Since announcing a year ago plans to shift its proposed Northeast Energy Direct (NED) pipeline across 80 miles of southern New Hampshire, company efforts to entice customers have fallen short.


“After months of attempting to get utilities to sign up for gas from Kinder Morgan’s proposed pipeline, Liberty Utilities is the only company in New Hampshire to commit,” continued Putney. “The Public Utilities Commission has approved Liberty’s investment in the pipeline and ultimately passing along to its New Hampshire ratepayers an annual cost of approximately $53 million per year, for 20 years, to finance the pipeline. With about 90,000 Liberty Utilities ratepayers in New Hampshire, that equates to an average annual cost to each of about $600 per year – for two decades, totaling $12,000 per customer.”


Milford town administrator Mark Bender joined Putney in questioning how Kinder Morgan continues to claim savings for New Hampshire residents. “We keep hearing from Kinder Morgan and Liberty Utilities about the savings that will result from the pipeline,” said Milford Town Administrator Mark Bender. “We want the region’s residents and area businesses to be fully aware that they would be financing a huge infrastructure project for many years – and a project that the Coalition is not convinced is even needed.”


Liberty Utilities recently filed a request with the Public Utilities Commission to expand its service territory into Rindge, Jaffrey, Swanzey, and Winchester in southern New Hampshire to supply natural gas from the Kinder Morgan pipeline to those communities.


Given concerns about the long-term costs to Liberty’s ratepayers, among other issues, the Municipal Coalition earlier this week filed a petition to intervene in the proceedings with the Public Utilities Commission. By intervening, the towns look to take an active role in any PUC approvals related to Kinder Morgan’s pipeline and Liberty’s Agreements.

“The PUC will decide if the NH Municipal Pipeline Coalition will get Intervenor status,” said Putney. “We hope that occurs to give all our communities a voice in the proceeding.”

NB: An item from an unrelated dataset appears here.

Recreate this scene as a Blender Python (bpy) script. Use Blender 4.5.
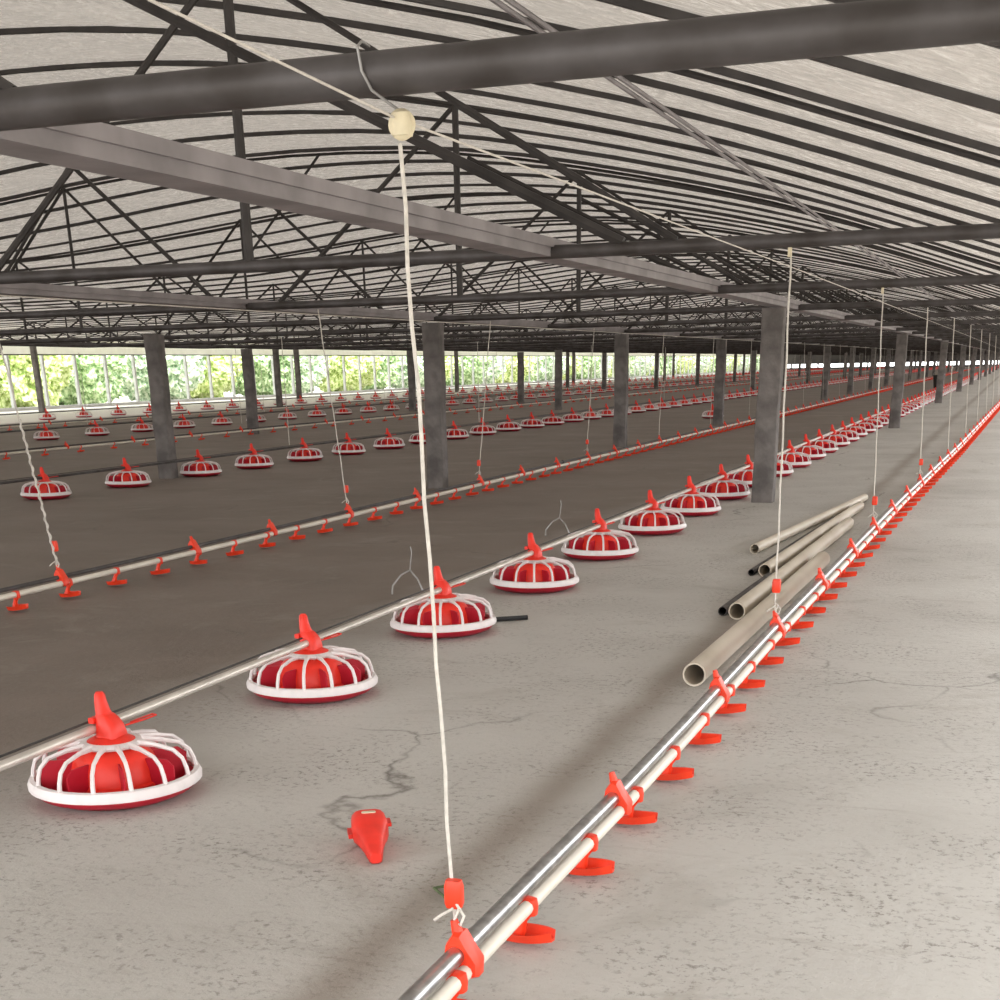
import bpy, bmesh, math, random
from mathutils import Vector, Matrix, noise
C = bpy.context.scene
COL = C.collection
PI = math.pi
random.seed(7)
for o in list(bpy.data.objects): bpy.data.objects.remove(o)

# ------------------------------------------------------------------ camera
cam_d = bpy.data.cameras.new('camera'); cam = bpy.data.objects.new('camera', cam_d); COL.objects.link(cam)
PX, PY, F = 500.97, 946.68, 1330.35
def vdir(vx, vy, s=1):
    return (Vector((vx-PX, -(vy-PY), -F))*s).normalized()
ry = vdir(1020, 357); rx = vdir(-3480, 444, -1); rx = (rx - ry*rx.dot(ry)).normalized(); rz = rx.cross(ry)
Rm = Matrix((rx, ry, rz))                      # world = Rm @ camera
H = 1.0
cam.matrix_world = Matrix.Translation((0, 0, H)) @ Rm.to_4x4()
cam_d.sensor_width = 36; cam_d.lens = F/1000*36
cam_d.shift_x = (500-PX)/1000; cam_d.shift_y = (PY-500)/1000
cam_d.clip_start = .02; cam_d.clip_end = 600
C.camera = cam

# ------------------------------------------------------------------ light and exposure
w = bpy.data.worlds.new('world'); C.world = w; w.use_nodes = True
wn = w.node_tree.nodes; bg = wn['Background']
bg.inputs[0].default_value = (0.975, 0.98, 0.985, 1); bg.inputs[1].default_value = 3.6
sd = bpy.data.lights.new('sun', 'SUN'); sd.energy = 4.5; sd.angle = math.radians(6); sd.color = (1, .95, .86)
sun = bpy.data.objects.new('sun', sd); COL.objects.link(sun)
sun.rotation_euler = Vector((.42, -.30, .86)).to_track_quat('Z', 'Y').to_euler()
C.view_settings.view_transform = 'Standard'; C.view_settings.look = 'None'
C.view_settings.exposure = 0.42; C.view_settings.gamma = 1; C.view_settings.use_curve_mapping = False

# ------------------------------------------------------------------ helpers
def mat(name, col, rough=.6, metal=0., var=0., scale=8., bump=0., bscale=40., spec=.4, col2=None, trans=0.):
    m = bpy.data.materials.new(name); m.use_nodes = True
    nt = m.node_tree; N = nt.nodes; L = nt.links; b = N['Principled BSDF']
    b.inputs['Roughness'].default_value = rough; b.inputs['Metallic'].default_value = metal
    b.inputs['Specular IOR Level'].default_value = spec
    tc = N.new('ShaderNodeTexCoord')
    n = N.new('ShaderNodeTexNoise'); n.inputs['Scale'].default_value = scale; n.inputs['Detail'].default_value = 5
    L.new(tc.outputs['Object'], n.inputs['Vector'])
    r = N.new('ShaderNodeValToRGB'); L.new(n.outputs['Fac'], r.inputs[0])
    c2 = col2 or tuple(max(0, c*(1-var)) for c in col)
    r.color_ramp.elements[0].position = .35; r.color_ramp.elements[1].position = .65
    r.color_ramp.elements[0].color = (*c2, 1); r.color_ramp.elements[1].color = (*col, 1)
    L.new(r.outputs[0], b.inputs['Base Color'])
    if bump:
        n2 = N.new('ShaderNodeTexNoise'); n2.inputs['Scale'].default_value = bscale; n2.inputs['Detail'].default_value = 4
        L.new(tc.outputs['Object'], n2.inputs['Vector'])
        bp = N.new('ShaderNodeBump'); bp.inputs['Strength'].default_value = bump; bp.inputs['Distance'].default_value = .02
        L.new(n2.outputs['Fac'], bp.inputs['Height']); L.new(bp.outputs[0], b.inputs['Normal'])
    return m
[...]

The NH Municipal Pipeline Coalition consists of municipal officials from Amherst, Brookline, Fitzwilliam, Greenville, Litchfield, Mason, Merrimack, Milford, New Ipswich, Pelham, Richmond, Rindge, Temple, Troy, and Winchester.

The Kinder Morgan pipeline has been proposed to cross approximately 80 miles of southern New Hampshire on its way from Pennsylvania to Dracut, MA.